▶ TASK BRIEF
Output every line of the material exactly, omitting images.

▶ INFORMATION SHOWN
+ + +
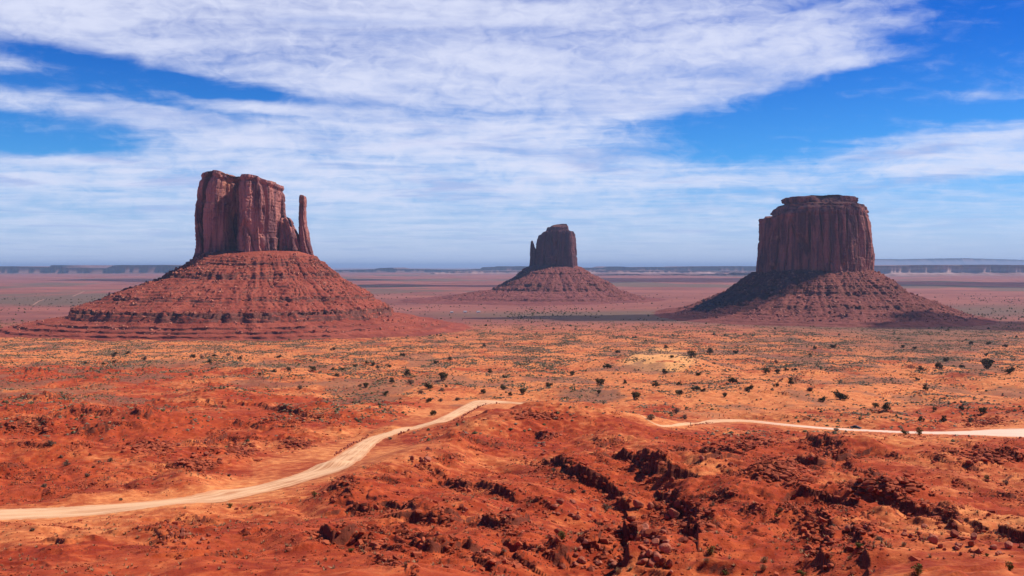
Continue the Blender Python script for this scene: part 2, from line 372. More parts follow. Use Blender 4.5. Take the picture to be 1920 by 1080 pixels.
_T2 = np.geomspace(90, 5000, 2600)
def hit(u, v):
    r = ray(u, v); x = r[0] * _T2; y = r[1] * _T2; z = HC + r[2] * _T2
    d = z - z_at(x, y); neg = d < 0
    i = max(1, int(np.argmax(neg))) if neg.any() else len(_T2) - 1
    t = _T2[i - 1] + (_T2[i] - _T2[i - 1]) * min(1.0, max(0.0, d[i - 1] / max(1e-9, d[i - 1] - d[i])))
    return np.array([r[0] * t, r[1] * t])
LED_W = []
rl = np.random.default_rng(77)
def short_ledge(u, v, hpx, slope, length):
    n = 5; t = np.linspace(-.5, .5, n); wob = np.cumsum(rl.normal(0, .16, n)) * length * .5
    return [(u + length * q, v + length * (slope * q) + w_ * .35) for q, w_ in zip(t, wob)], hpx
for _ in range(46):      # badland slopes in the middle and right foreground
    v_ = rl.uniform(835, 1070); u_ = rl.uniform(640, 1900); k_ = (v_ - 500) / 560
    LEDGES.append(short_ledge(u_, v_, rl.uniform(4, 10) * k_, rl.uniform(.05, .75), rl.uniform(30, 85) * k_))
for _ in range(26):      # low scarps on the slope left of the road
    v_ = rl.uniform(735, 905); u_ = rl.uniform(-20, 560 if v_ < 850 else 330); k_ = (v_ - 500) / 420
    LEDGES.append(short_ledge(u_, v_, rl.uniform(4, 8) * k_, rl.uniform(-.25, .25), rl.uniform(40, 110) * k_))
for _ in range(14):
    v_ = rl.uniform(690, 790); LEDGES.append(short_ledge(rl.uniform(1380, 1920), v_, rl.uniform(2, 4.5), rl.uniform(-.1, .2), rl.uniform(30, 80)))
for pts, hpx in LEDGES:
    W = chaikin([hit(*p) for p in pts], 2); LED_W.append((W, hpx * W[:, 1].mean() / F * 1.22))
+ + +
▶ ANSWER TO THE TASK
Continue the Blender Python script for this scene: part 2, from line 372. More parts follow. Use Blender 4.5. Take the picture to be 1920 by 1080 pixels.
_T2 = np.geomspace(90, 5000, 2600)
def hit(u, v):
    r = ray(u, v); x = r[0] * _T2; y = r[1] * _T2; z = HC + r[2] * _T2
    d = z - z_at(x, y); neg = d < 0
    i = max(1, int(np.argmax(neg))) if neg.any() else len(_T2) - 1
    t = _T2[i - 1] + (_T2[i] - _T2[i - 1]) * min(1.0, max(0.0, d[i - 1] / max(1e-9, d[i - 1] - d[i])))
    return np.array([r[0] * t, r[1] * t])
LED_W = []
rl = np.random.default_rng(77)
def short_ledge(u, v, hpx, slope, length):
    n = 5; t = np.linspace(-.5, .5, n); wob = np.cumsum(rl.normal(0, .16, n)) * length * .5
    return [(u + length * q, v + length * (slope * q) + w_ * .35) for q, w_ in zip(t, wob)], hpx
for _ in range(46):      # badland slopes in the middle and right foreground
    v_ = rl.uniform(835, 1070); u_ = rl.uniform(640, 1900); k_ = (v_ - 500) / 560
    LEDGES.append(short_ledge(u_, v_, rl.uniform(4, 10) * k_, rl.uniform(.05, .75), rl.uniform(30, 85) * k_))
for _ in range(26):      # low scarps on the slope left of the road
    v_ = rl.uniform(735, 905); u_ = rl.uniform(-20, 560 if v_ < 850 else 330); k_ = (v_ - 500) / 420
    LEDGES.append(short_ledge(u_, v_, rl.uniform(4, 8) * k_, rl.uniform(-.25, .25), rl.uniform(40, 110) * k_))
for _ in range(14):
    v_ = rl.uniform(690, 790); LEDGES.append(short_ledge(rl.uniform(1380, 1920), v_, rl.uniform(2, 4.5), rl.uniform(-.1, .2), rl.uniform(30, 80)))
for pts, hpx in LEDGES:
    W = chaikin([hit(*p) for p in pts], 2); LED_W.append((W, hpx * W[:, 1].mean() / F * 1.22))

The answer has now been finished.